• _WHAT IS REQUIRED_
Pictures are not part of the copy. Retype the lines from the first one through the line that contains "bpy.data.objects.remove(o)".

• _DATA LINES_
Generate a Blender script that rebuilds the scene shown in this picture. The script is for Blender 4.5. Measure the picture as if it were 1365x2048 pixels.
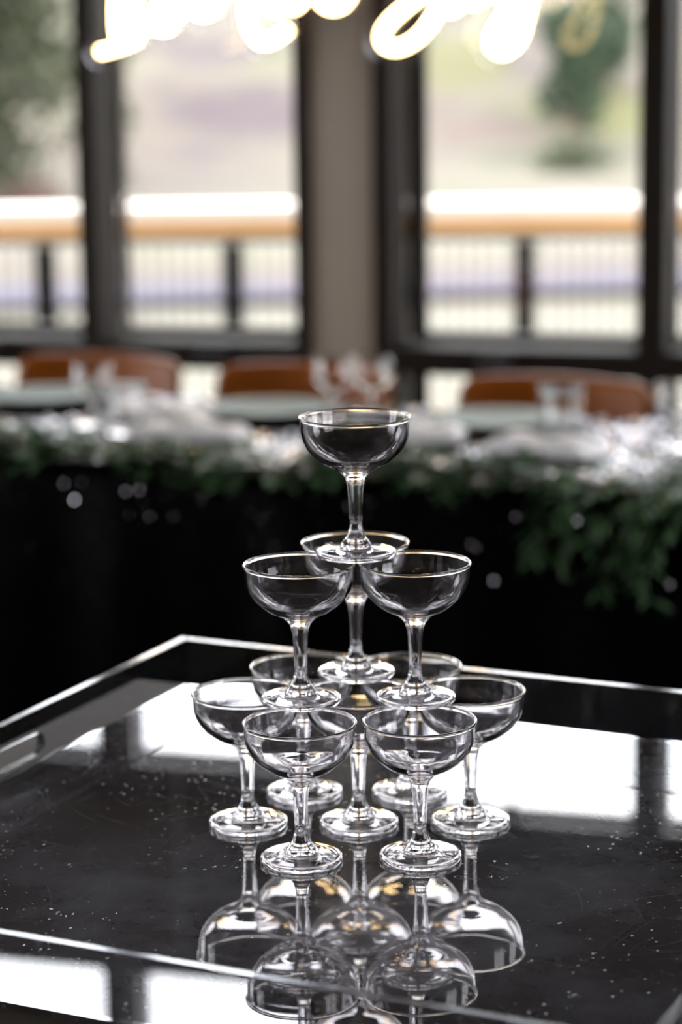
import bpy, bmesh, math, random
from mathutils import Vector, Matrix, noise

random.seed(7)
scn = bpy.context.scene
COL = scn.collection
for o in list(bpy.data.objects):
    bpy.data.objects.remove(o)

ZT = 0.84                      # height of the tray's base above the room floor
WYAW = math.radians(-15.0)     # the window wall is turned 15 degrees to the view
TYAW = math.radians(-23.5)     # the dining table and its chairs
WALL = Vector((0.0, 3.75, 0.0))

# ------------------------------------------------------------------ camera
cam_d = bpy.data.cameras.new('camera')
cam = bpy.data.objects.new('camera', cam_d)
COL.objects.link(cam)
cam_d.sensor_fit = 'HORIZONTAL'
cam_d.sensor_width = 24.0
cam_d.lens = 85.0
cam_d.clip_end = 600
yaw, pitch, roll = -0.003175, 0.196925, -0.012072
fw = Vector((math.sin(yaw) * math.cos(pitch), math.cos(yaw) * math.cos(pitch), -math.sin(pitch)))
rt = Vector((math.cos(yaw), -math.sin(yaw), 0))
up = rt.cross(fw)
rt2 = math.cos(roll) * rt + math.sin(roll) * up
up2 = -math.sin(roll) * rt + math.cos(roll) * up
M = Matrix((rt2, up2, -fw)).transposed().to_4x4()
M.translation = Vector((-0.00568, -1.87782, 0.63387 + ZT))
cam.matrix_world = M
cam_d.dof.use_dof = True
cam_d.dof.focus_distance = 1.80
cam_d.dof.aperture_fstop = 4.0
scn.camera = cam

# ------------------------------------------------------------------ world, sun, exposure
world = bpy.data.worlds.new('sky')
scn.world = world
world.use_nodes = True
wn_ = world.node_tree
wbg = wn_.nodes['Background']
wbg.inputs['Color'].default_value = (0.97, 0.955, 1.0, 1)
wbg.inputs['Strength'].default_value = 12.0

sun_d = bpy.data.lights.new('sun', 'SUN')
sun_d.energy = 4.0
sun_d.angle = math.radians(6)
sun_d.color = (1.0, 0.93, 0.82)
sun = bpy.data.objects.new('sun', sun_d)
COL.objects.link(sun)
sun.location = (10, -20, 30)
sun.rotation_euler = Vector((-0.45, 0.62, -0.75)).to_track_quat('-Z', 'Y').to_euler()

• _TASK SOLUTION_
Generate a Blender script that rebuilds the scene shown in this picture. The script is for Blender 4.5. Measure the picture as if it were 1365x2048 pixels.
import bpy, bmesh, math, random
from mathutils import Vector, Matrix, noise

random.seed(7)
scn = bpy.context.scene
COL = scn.collection
for o in list(bpy.data.objects):
    bpy.data.objects.remove(o)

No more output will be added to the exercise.